Thanks for any advice/insight into this issue.
Sheldon
Most Popular Reply
@Sheldon Peart Two key things I'd explain to a client when i arrange their first mortgage are : fixed vs. variable rate and mainstream vs. wholesale banks.
Fixed or variable rate? This is an age old debate. Consider these startling facts:
1. Six out of ten mortgages are broken at an average of 38 months in. People plan to stay in their home for the full five years of the mortgage and beyond, but then things change. Things happen, both good and bad. Divorce, marriage, kids arriving, kids departing, job transfers & promotions, an offer on the property that you cannot refuse… and now you want out of the mortgage. The trouble is, depending on which institution the 5 year mortgage is with, the pre-payment penalties can be as high as 4.5 per cent of the balance. ($4,500.00 per $100,000 of mortgage balance)

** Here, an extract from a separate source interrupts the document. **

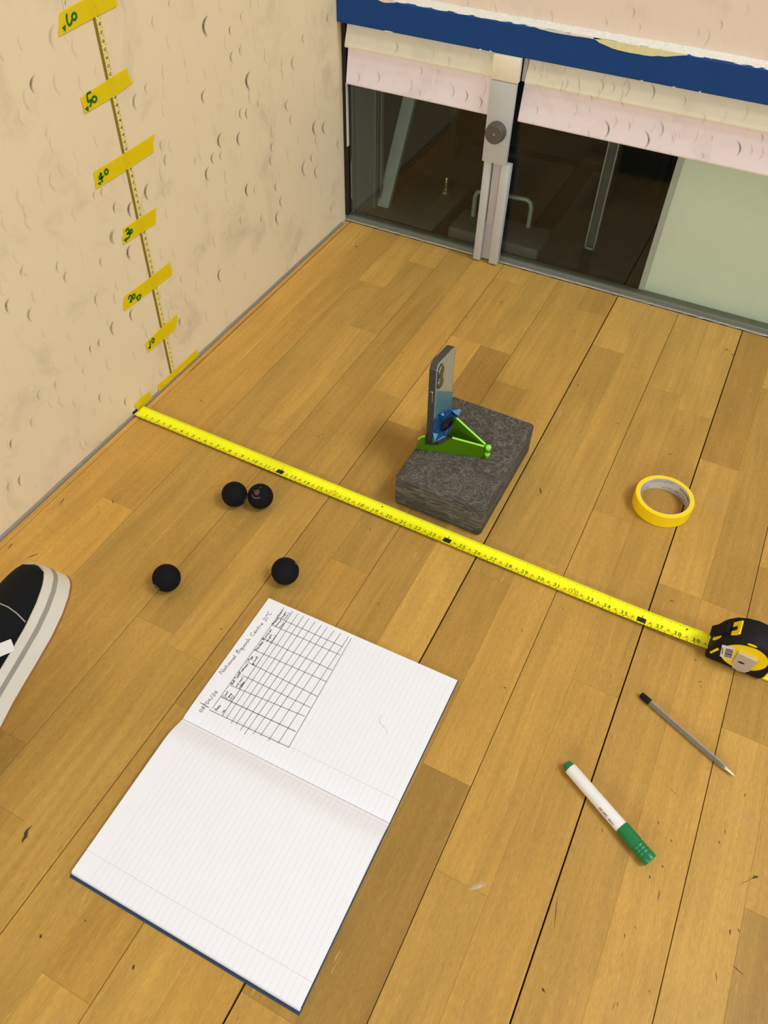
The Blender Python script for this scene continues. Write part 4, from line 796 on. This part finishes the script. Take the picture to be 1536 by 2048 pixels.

2. It costs nine times more to get out of a five-year fixed (bank) mortgage than a two-year fixed or a variable. Typically the prepayment penalty for the shorter term or variable is about 0.5 per cent on the balance (just $500.00 per 100,000 of mortgage balance). And the term on a two-year might even be short enough to wait out, avoiding any penalties at all.
The five-year fixed mortgage can be a safe-ish way to go, but it needs to be placed with the right lender, one with flexible prepayment penalty policies and flexible early renewal policies.
There is much more than just the rate itself to review when getting a mortgage.